The details of José Gaspar's life and career vary in different tellings, especially with regard to his origin. Most say that Gaspar was born in Spain in 1756 and served in the Spanish Navy, only to desert and turn to piracy in 1783. In some versions of the story, he began life as a troubled youth who kidnapped a young girl for ransom. Captured and given the choice between prison and joining the navy, Gaspar went to sea, where he served with distinction for several years before leading a mutiny against a tyrannical captain and fleeing to Florida.

In other versions, Gaspar was a Spanish nobleman who achieved a high rank in the Spanish navy and became a councillor to King Charles III. He was popular in the court, but when he spurned one lover for another, the jilted lady levied false charges against him, often said to involve the theft of the crown jewels. Facing arrest, he commandeered a ship and vowed to exact revenge on his country.

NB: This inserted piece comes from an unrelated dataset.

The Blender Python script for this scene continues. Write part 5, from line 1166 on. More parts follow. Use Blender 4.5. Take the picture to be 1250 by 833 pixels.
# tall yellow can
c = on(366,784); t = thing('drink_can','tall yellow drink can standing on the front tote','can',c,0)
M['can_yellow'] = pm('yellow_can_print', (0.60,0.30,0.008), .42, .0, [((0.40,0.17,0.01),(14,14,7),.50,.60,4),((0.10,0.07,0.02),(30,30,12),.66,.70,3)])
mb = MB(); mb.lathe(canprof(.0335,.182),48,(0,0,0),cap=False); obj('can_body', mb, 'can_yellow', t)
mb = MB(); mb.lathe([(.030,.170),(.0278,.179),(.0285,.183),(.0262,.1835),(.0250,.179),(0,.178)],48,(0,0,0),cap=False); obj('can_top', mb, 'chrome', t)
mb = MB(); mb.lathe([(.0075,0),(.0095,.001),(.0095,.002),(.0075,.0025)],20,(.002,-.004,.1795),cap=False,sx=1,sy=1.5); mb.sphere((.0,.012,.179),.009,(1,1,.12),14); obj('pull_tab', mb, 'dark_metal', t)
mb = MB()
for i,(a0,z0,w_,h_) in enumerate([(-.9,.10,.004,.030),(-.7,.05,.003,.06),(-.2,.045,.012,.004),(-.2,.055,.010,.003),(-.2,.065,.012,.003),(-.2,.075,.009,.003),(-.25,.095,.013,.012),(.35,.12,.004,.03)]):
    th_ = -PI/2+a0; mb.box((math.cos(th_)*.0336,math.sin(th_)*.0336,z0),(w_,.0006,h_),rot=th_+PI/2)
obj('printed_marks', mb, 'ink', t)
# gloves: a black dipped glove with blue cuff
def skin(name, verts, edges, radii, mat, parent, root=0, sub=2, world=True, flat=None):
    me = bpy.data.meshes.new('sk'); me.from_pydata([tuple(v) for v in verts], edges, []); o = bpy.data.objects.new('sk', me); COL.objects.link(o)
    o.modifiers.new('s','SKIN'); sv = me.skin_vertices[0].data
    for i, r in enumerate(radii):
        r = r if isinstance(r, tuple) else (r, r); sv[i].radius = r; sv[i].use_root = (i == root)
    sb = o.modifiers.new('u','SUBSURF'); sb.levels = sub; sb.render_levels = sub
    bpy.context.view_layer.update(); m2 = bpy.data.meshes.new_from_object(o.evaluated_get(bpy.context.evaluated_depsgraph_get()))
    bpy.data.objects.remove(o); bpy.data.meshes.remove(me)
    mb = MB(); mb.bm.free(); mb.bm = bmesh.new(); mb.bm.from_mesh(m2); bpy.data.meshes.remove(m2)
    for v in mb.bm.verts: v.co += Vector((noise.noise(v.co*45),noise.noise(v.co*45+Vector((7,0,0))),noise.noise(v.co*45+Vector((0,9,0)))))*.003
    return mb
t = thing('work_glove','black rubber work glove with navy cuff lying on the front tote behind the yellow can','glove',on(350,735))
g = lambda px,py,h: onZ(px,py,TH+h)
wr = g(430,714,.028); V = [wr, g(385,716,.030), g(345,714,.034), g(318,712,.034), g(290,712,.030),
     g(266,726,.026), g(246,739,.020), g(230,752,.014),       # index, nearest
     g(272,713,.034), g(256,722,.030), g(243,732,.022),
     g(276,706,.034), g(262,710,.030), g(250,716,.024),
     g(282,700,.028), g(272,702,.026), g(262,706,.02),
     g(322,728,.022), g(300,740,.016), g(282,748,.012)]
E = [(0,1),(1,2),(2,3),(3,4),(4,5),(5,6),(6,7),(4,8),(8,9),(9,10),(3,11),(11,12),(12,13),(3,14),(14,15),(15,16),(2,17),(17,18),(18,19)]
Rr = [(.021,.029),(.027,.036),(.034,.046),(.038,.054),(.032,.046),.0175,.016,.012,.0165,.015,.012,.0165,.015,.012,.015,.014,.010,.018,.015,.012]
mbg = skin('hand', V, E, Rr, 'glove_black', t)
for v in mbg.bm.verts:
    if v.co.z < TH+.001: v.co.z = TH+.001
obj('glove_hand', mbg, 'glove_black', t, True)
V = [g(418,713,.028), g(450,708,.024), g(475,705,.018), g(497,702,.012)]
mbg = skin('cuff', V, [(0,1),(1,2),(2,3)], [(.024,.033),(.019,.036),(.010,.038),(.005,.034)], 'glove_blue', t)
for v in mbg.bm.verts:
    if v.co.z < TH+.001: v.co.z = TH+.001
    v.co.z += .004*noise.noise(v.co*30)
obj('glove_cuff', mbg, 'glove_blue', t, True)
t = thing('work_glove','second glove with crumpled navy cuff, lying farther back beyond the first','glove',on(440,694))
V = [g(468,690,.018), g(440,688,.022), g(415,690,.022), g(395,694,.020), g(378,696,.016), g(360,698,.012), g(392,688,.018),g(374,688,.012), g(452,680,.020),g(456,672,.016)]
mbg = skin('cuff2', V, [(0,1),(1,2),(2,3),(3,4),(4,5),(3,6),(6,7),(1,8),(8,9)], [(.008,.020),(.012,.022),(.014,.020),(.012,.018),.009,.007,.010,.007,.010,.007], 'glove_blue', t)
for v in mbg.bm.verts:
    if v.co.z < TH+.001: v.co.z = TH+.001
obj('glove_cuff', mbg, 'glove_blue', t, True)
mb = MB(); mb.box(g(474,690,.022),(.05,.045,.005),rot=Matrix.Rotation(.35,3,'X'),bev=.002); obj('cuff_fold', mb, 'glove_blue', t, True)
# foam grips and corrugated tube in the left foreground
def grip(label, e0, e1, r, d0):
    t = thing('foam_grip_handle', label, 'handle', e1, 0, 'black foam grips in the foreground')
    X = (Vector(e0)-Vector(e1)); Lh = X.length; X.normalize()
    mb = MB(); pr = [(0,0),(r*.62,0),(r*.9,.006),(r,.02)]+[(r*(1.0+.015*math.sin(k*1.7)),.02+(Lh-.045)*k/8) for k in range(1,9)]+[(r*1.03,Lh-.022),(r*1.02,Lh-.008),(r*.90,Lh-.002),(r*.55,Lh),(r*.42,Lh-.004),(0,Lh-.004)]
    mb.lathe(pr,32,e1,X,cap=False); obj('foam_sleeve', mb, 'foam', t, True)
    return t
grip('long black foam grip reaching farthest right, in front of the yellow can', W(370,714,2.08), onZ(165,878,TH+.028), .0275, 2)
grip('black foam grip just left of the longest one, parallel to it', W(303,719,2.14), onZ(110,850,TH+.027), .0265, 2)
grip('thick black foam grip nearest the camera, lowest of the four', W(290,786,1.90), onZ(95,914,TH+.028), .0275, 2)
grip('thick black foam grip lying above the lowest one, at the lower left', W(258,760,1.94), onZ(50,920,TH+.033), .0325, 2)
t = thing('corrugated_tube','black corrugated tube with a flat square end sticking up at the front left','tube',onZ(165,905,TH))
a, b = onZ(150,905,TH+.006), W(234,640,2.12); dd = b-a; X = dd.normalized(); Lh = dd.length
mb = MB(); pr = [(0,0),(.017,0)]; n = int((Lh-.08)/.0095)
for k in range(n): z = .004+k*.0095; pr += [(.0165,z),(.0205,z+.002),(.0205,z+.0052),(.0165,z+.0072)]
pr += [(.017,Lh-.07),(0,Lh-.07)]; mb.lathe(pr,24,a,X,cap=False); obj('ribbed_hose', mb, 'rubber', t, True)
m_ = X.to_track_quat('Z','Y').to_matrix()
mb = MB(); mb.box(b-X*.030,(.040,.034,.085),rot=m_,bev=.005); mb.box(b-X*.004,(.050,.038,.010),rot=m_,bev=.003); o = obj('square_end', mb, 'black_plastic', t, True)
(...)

In all versions, the renegade fled to the virtually uninhabited west coast of Spanish Florida about 1783 and turned to piracy aboard his ship, the Floriblanca. Gaspar established his base on Gasparilla Island and was soon the feared scourge of the eastern Gulf of Mexico, where he plundered dozens of ships and amassed a huge cache of treasure in the period coinciding with the second Spanish rule of Florida. Most male prisoners would be put to death or recruited as pirates, while women would be taken to a nearby isle (called Captiva Island for this reason), where they would serve as his concubines, become the wives of his pirate crew, or await ransom payment from their families.